— Begin AVAILABLE RECORDS —

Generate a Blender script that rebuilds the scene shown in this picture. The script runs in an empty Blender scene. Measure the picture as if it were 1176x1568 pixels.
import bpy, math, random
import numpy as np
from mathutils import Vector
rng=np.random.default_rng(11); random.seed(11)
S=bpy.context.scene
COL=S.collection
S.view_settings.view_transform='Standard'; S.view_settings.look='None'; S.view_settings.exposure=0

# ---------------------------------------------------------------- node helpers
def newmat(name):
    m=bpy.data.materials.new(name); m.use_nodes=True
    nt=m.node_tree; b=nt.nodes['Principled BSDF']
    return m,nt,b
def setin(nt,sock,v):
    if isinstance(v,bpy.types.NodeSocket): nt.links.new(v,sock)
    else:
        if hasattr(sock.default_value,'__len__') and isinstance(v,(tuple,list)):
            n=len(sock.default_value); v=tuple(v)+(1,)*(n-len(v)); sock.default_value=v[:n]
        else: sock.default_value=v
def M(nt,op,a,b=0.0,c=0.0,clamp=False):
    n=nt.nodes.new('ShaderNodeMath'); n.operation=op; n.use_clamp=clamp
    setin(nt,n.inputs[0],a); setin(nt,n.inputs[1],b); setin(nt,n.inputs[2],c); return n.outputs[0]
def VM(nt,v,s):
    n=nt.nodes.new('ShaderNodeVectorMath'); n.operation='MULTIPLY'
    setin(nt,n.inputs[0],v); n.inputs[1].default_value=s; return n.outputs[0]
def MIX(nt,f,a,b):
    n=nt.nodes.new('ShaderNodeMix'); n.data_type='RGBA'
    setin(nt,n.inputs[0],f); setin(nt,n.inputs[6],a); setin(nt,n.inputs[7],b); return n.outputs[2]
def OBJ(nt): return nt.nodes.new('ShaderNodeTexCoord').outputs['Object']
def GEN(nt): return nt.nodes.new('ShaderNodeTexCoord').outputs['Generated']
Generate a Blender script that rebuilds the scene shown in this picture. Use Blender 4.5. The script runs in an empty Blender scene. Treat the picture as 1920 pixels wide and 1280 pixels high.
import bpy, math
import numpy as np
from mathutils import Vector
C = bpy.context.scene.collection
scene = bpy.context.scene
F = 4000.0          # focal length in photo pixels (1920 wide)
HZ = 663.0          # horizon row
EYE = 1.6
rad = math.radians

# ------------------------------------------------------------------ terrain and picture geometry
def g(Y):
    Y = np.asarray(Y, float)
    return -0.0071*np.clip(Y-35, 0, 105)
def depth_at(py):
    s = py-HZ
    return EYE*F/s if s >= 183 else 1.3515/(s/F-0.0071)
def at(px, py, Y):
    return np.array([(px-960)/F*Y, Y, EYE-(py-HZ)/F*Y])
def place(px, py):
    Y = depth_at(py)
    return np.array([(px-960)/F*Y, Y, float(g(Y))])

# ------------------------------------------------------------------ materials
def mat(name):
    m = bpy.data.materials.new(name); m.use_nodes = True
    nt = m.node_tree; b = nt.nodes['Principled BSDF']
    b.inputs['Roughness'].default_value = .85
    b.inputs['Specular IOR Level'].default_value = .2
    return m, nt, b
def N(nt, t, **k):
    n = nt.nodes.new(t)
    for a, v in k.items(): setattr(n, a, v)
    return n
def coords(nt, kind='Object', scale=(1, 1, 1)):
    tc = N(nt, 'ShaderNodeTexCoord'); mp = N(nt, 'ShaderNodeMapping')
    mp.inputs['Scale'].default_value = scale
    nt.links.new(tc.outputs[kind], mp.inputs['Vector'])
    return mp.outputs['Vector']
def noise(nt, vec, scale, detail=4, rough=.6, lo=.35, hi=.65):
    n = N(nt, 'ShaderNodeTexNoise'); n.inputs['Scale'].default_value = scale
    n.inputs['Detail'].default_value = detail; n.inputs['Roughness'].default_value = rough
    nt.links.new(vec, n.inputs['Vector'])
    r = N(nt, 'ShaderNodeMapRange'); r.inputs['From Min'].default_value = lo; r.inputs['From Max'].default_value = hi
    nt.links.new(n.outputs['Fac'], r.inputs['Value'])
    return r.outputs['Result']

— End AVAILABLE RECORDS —

* STATED GOAL
All of the data needs to be reproduced exactly, with no line missing.

* PROBLEM SOLUTION
Generate a Blender script that rebuilds the scene shown in this picture. The script runs in an empty Blender scene. Measure the picture as if it were 1176x1568 pixels.
import bpy, math, random
import numpy as np
from mathutils import Vector
rng=np.random.default_rng(11); random.seed(11)
S=bpy.context.scene
COL=S.collection
S.view_settings.view_transform='Standard'; S.view_settings.look='None'; S.view_settings.exposure=0

# ---------------------------------------------------------------- node helpers
def newmat(name):
    m=bpy.data.materials.new(name); m.use_nodes=True
    nt=m.node_tree; b=nt.nodes['Principled BSDF']
    return m,nt,b
def setin(nt,sock,v):
    if isinstance(v,bpy.types.NodeSocket): nt.links.new(v,sock)
    else:
        if hasattr(sock.default_value,'__len__') and isinstance(v,(tuple,list)):
            n=len(sock.default_value); v=tuple(v)+(1,)*(n-len(v)); sock.default_value=v[:n]
        else: sock.default_value=v
def M(nt,op,a,b=0.0,c=0.0,clamp=False):
    n=nt.nodes.new('ShaderNodeMath'); n.operation=op; n.use_clamp=clamp
    setin(nt,n.inputs[0],a); setin(nt,n.inputs[1],b); setin(nt,n.inputs[2],c); return n.outputs[0]
def VM(nt,v,s):
    n=nt.nodes.new('ShaderNodeVectorMath'); n.operation='MULTIPLY'
    setin(nt,n.inputs[0],v); n.inputs[1].default_value=s; return n.outputs[0]
def MIX(nt,f,a,b):
    n=nt.nodes.new('ShaderNodeMix'); n.data_type='RGBA'
    setin(nt,n.inputs[0],f); setin(nt,n.inputs[6],a); setin(nt,n.inputs[7],b); return n.outputs[2]
def OBJ(nt): return nt.nodes.new('ShaderNodeTexCoord').outputs['Object']
def GEN(nt): return nt.nodes.new('ShaderNodeTexCoord').outputs['Generated']
Generate a Blender script that rebuilds the scene shown in this picture. Use Blender 4.5. The script runs in an empty Blender scene. Treat the picture as 1920 pixels wide and 1280 pixels high.
import bpy, math
import numpy as np
from mathutils import Vector
C = bpy.context.scene.collection
scene = bpy.context.scene
F = 4000.0          # focal length in photo pixels (1920 wide)
HZ = 663.0          # horizon row
EYE = 1.6
rad = math.radians

# ------------------------------------------------------------------ terrain and picture geometry
def g(Y):
    Y = np.asarray(Y, float)
    return -0.0071*np.clip(Y-35, 0, 105)
def depth_at(py):
    s = py-HZ
    return EYE*F/s if s >= 183 else 1.3515/(s/F-0.0071)
def at(px, py, Y):
    return np.array([(px-960)/F*Y, Y, EYE-(py-HZ)/F*Y])
def place(px, py):
    Y = depth_at(py)
    return np.array([(px-960)/F*Y, Y, float(g(Y))])

# ------------------------------------------------------------------ materials
def mat(name):
    m = bpy.data.materials.new(name); m.use_nodes = True
    nt = m.node_tree; b = nt.nodes['Principled BSDF']
    b.inputs['Roughness'].default_value = .85
    b.inputs['Specular IOR Level'].default_value = .2
    return m, nt, b
def N(nt, t, **k):
    n = nt.nodes.new(t)
    for a, v in k.items(): setattr(n, a, v)
    return n
def coords(nt, kind='Object', scale=(1, 1, 1)):
    tc = N(nt, 'ShaderNodeTexCoord'); mp = N(nt, 'ShaderNodeMapping')
    mp.inputs['Scale'].default_value = scale
    nt.links.new(tc.outputs[kind], mp.inputs['Vector'])
    return mp.outputs['Vector']
def noise(nt, vec, scale, detail=4, rough=.6, lo=.35, hi=.65):
    n = N(nt, 'ShaderNodeTexNoise'); n.inputs['Scale'].default_value = scale
    n.inputs['Detail'].default_value = detail; n.inputs['Roughness'].default_value = rough
    nt.links.new(vec, n.inputs['Vector'])
    r = N(nt, 'ShaderNodeMapRange'); r.inputs['From Min'].default_value = lo; r.inputs['From Max'].default_value = hi
    nt.links.new(n.outputs['Fac'], r.inputs['Value'])
    return r.outputs['Result']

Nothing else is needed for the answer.